Stored items from a collection:
====================

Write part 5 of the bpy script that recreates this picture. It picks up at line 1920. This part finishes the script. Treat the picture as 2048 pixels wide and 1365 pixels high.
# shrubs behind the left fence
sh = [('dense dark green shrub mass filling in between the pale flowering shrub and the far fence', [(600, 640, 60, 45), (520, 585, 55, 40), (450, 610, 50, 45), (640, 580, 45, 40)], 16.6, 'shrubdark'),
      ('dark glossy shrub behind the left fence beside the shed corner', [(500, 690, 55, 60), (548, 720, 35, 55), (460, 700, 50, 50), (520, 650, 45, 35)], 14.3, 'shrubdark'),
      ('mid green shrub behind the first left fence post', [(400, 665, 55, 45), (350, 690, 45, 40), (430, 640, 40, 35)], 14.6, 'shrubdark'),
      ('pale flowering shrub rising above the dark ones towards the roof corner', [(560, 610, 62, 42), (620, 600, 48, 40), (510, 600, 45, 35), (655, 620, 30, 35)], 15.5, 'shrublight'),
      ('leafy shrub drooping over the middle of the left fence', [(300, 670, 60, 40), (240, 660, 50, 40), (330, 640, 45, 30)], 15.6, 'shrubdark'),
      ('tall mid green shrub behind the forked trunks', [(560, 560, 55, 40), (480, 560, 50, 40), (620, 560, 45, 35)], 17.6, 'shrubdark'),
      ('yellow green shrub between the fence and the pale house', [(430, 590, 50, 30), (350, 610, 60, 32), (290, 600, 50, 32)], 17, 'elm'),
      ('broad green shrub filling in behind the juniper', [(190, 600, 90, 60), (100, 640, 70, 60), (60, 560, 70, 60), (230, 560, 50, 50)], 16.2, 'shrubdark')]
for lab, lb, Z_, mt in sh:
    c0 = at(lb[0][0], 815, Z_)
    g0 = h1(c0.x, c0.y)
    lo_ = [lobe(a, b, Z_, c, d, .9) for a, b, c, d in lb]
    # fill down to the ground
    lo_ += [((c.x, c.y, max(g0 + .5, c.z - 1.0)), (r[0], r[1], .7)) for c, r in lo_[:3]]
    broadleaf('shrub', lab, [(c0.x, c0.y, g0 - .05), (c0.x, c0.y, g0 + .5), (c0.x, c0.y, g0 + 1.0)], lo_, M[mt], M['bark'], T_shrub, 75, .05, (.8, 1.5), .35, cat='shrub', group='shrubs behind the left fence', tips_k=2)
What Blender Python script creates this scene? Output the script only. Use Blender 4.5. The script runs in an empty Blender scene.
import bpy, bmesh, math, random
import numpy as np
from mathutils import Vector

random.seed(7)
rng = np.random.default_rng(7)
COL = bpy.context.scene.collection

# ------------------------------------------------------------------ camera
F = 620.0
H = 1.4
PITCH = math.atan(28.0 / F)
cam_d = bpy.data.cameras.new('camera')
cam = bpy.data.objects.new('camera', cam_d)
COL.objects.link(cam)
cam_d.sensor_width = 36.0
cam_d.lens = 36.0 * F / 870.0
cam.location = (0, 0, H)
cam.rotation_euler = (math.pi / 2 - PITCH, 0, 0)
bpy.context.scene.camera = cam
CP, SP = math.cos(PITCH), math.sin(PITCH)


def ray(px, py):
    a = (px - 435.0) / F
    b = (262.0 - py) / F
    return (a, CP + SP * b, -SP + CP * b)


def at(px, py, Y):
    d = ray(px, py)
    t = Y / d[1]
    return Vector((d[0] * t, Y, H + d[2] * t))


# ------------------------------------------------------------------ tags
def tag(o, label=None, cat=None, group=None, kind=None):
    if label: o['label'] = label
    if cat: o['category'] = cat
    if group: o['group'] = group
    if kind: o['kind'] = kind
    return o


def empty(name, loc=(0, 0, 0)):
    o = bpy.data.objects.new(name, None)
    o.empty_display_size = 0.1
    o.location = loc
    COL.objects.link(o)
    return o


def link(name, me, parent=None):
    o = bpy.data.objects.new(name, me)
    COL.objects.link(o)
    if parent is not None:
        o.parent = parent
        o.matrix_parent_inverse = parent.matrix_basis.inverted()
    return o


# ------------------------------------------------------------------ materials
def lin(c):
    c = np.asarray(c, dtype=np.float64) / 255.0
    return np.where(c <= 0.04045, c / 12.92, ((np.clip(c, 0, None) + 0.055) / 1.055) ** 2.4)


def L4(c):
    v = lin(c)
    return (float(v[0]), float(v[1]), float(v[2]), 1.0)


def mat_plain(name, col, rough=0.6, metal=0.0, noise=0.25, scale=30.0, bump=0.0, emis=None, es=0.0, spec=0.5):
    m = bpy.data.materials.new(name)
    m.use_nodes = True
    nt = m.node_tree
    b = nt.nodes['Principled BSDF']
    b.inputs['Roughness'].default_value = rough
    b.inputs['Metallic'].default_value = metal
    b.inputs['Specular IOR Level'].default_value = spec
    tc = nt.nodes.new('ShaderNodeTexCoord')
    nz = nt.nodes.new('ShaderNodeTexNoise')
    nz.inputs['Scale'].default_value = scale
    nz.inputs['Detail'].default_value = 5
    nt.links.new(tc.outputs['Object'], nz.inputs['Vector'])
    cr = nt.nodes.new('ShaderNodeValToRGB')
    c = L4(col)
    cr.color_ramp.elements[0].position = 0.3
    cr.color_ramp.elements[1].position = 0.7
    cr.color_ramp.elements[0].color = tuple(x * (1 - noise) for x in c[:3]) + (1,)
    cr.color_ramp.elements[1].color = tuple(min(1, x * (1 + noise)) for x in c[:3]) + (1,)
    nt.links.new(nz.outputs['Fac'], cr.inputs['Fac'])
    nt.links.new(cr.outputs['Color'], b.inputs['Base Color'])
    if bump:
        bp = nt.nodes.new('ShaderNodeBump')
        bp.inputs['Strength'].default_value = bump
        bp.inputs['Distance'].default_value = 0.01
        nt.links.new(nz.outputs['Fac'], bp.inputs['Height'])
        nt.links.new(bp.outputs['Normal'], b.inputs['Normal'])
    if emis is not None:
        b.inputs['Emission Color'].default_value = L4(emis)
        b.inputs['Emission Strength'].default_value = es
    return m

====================

▸ EXERCISE GOAL
Quote all of the entries exactly as they appear.

▸ EXERCISE RESULT
Write part 5 of the bpy script that recreates this picture. It picks up at line 1920. This part finishes the script. Treat the picture as 2048 pixels wide and 1365 pixels high.
# shrubs behind the left fence
sh = [('dense dark green shrub mass filling in between the pale flowering shrub and the far fence', [(600, 640, 60, 45), (520, 585, 55, 40), (450, 610, 50, 45), (640, 580, 45, 40)], 16.6, 'shrubdark'),
      ('dark glossy shrub behind the left fence beside the shed corner', [(500, 690, 55, 60), (548, 720, 35, 55), (460, 700, 50, 50), (520, 650, 45, 35)], 14.3, 'shrubdark'),
      ('mid green shrub behind the first left fence post', [(400, 665, 55, 45), (350, 690, 45, 40), (430, 640, 40, 35)], 14.6, 'shrubdark'),
      ('pale flowering shrub rising above the dark ones towards the roof corner', [(560, 610, 62, 42), (620, 600, 48, 40), (510, 600, 45, 35), (655, 620, 30, 35)], 15.5, 'shrublight'),
      ('leafy shrub drooping over the middle of the left fence', [(300, 670, 60, 40), (240, 660, 50, 40), (330, 640, 45, 30)], 15.6, 'shrubdark'),
      ('tall mid green shrub behind the forked trunks', [(560, 560, 55, 40), (480, 560, 50, 40), (620, 560, 45, 35)], 17.6, 'shrubdark'),
      ('yellow green shrub between the fence and the pale house', [(430, 590, 50, 30), (350, 610, 60, 32), (290, 600, 50, 32)], 17, 'elm'),
      ('broad green shrub filling in behind the juniper', [(190, 600, 90, 60), (100, 640, 70, 60), (60, 560, 70, 60), (230, 560, 50, 50)], 16.2, 'shrubdark')]
for lab, lb, Z_, mt in sh:
    c0 = at(lb[0][0], 815, Z_)
    g0 = h1(c0.x, c0.y)
    lo_ = [lobe(a, b, Z_, c, d, .9) for a, b, c, d in lb]
    # fill down to the ground
    lo_ += [((c.x, c.y, max(g0 + .5, c.z - 1.0)), (r[0], r[1], .7)) for c, r in lo_[:3]]
    broadleaf('shrub', lab, [(c0.x, c0.y, g0 - .05), (c0.x, c0.y, g0 + .5), (c0.x, c0.y, g0 + 1.0)], lo_, M[mt], M['bark'], T_shrub, 75, .05, (.8, 1.5), .35, cat='shrub', group='shrubs behind the left fence', tips_k=2)
What Blender Python script creates this scene? Output the script only. Use Blender 4.5. The script runs in an empty Blender scene.
import bpy, bmesh, math, random
import numpy as np
from mathutils import Vector

random.seed(7)
rng = np.random.default_rng(7)
COL = bpy.context.scene.collection

# ------------------------------------------------------------------ camera
F = 620.0
H = 1.4
PITCH = math.atan(28.0 / F)
cam_d = bpy.data.cameras.new('camera')
cam = bpy.data.objects.new('camera', cam_d)
COL.objects.link(cam)
cam_d.sensor_width = 36.0
cam_d.lens = 36.0 * F / 870.0
cam.location = (0, 0, H)
cam.rotation_euler = (math.pi / 2 - PITCH, 0, 0)
bpy.context.scene.camera = cam
CP, SP = math.cos(PITCH), math.sin(PITCH)


def ray(px, py):
    a = (px - 435.0) / F
    b = (262.0 - py) / F
    return (a, CP + SP * b, -SP + CP * b)


def at(px, py, Y):
    d = ray(px, py)
    t = Y / d[1]
    return Vector((d[0] * t, Y, H + d[2] * t))


# ------------------------------------------------------------------ tags
def tag(o, label=None, cat=None, group=None, kind=None):
    if label: o['label'] = label
    if cat: o['category'] = cat
    if group: o['group'] = group
    if kind: o['kind'] = kind
    return o


def empty(name, loc=(0, 0, 0)):
    o = bpy.data.objects.new(name, None)
    o.empty_display_size = 0.1
    o.location = loc
    COL.objects.link(o)
    return o


def link(name, me, parent=None):
    o = bpy.data.objects.new(name, me)
    COL.objects.link(o)
    if parent is not None:
        o.parent = parent
        o.matrix_parent_inverse = parent.matrix_basis.inverted()
    return o


# ------------------------------------------------------------------ materials
def lin(c):
    c = np.asarray(c, dtype=np.float64) / 255.0
    return np.where(c <= 0.04045, c / 12.92, ((np.clip(c, 0, None) + 0.055) / 1.055) ** 2.4)


def L4(c):
    v = lin(c)
    return (float(v[0]), float(v[1]), float(v[2]), 1.0)


def mat_plain(name, col, rough=0.6, metal=0.0, noise=0.25, scale=30.0, bump=0.0, emis=None, es=0.0, spec=0.5):
    m = bpy.data.materials.new(name)
    m.use_nodes = True
    nt = m.node_tree
    b = nt.nodes['Principled BSDF']
    b.inputs['Roughness'].default_value = rough
    b.inputs['Metallic'].default_value = metal
    b.inputs['Specular IOR Level'].default_value = spec
    tc = nt.nodes.new('ShaderNodeTexCoord')
    nz = nt.nodes.new('ShaderNodeTexNoise')
    nz.inputs['Scale'].default_value = scale
    nz.inputs['Detail'].default_value = 5
    nt.links.new(tc.outputs['Object'], nz.inputs['Vector'])
    cr = nt.nodes.new('ShaderNodeValToRGB')
    c = L4(col)
    cr.color_ramp.elements[0].position = 0.3
    cr.color_ramp.elements[1].position = 0.7
    cr.color_ramp.elements[0].color = tuple(x * (1 - noise) for x in c[:3]) + (1,)
    cr.color_ramp.elements[1].color = tuple(min(1, x * (1 + noise)) for x in c[:3]) + (1,)
    nt.links.new(nz.outputs['Fac'], cr.inputs['Fac'])
    nt.links.new(cr.outputs['Color'], b.inputs['Base Color'])
    if bump:
        bp = nt.nodes.new('ShaderNodeBump')
        bp.inputs['Strength'].default_value = bump
        bp.inputs['Distance'].default_value = 0.01
        nt.links.new(nz.outputs['Fac'], bp.inputs['Height'])
        nt.links.new(bp.outputs['Normal'], b.inputs['Normal'])
    if emis is not None:
        b.inputs['Emission Color'].default_value = L4(emis)
        b.inputs['Emission Strength'].default_value = es
    return m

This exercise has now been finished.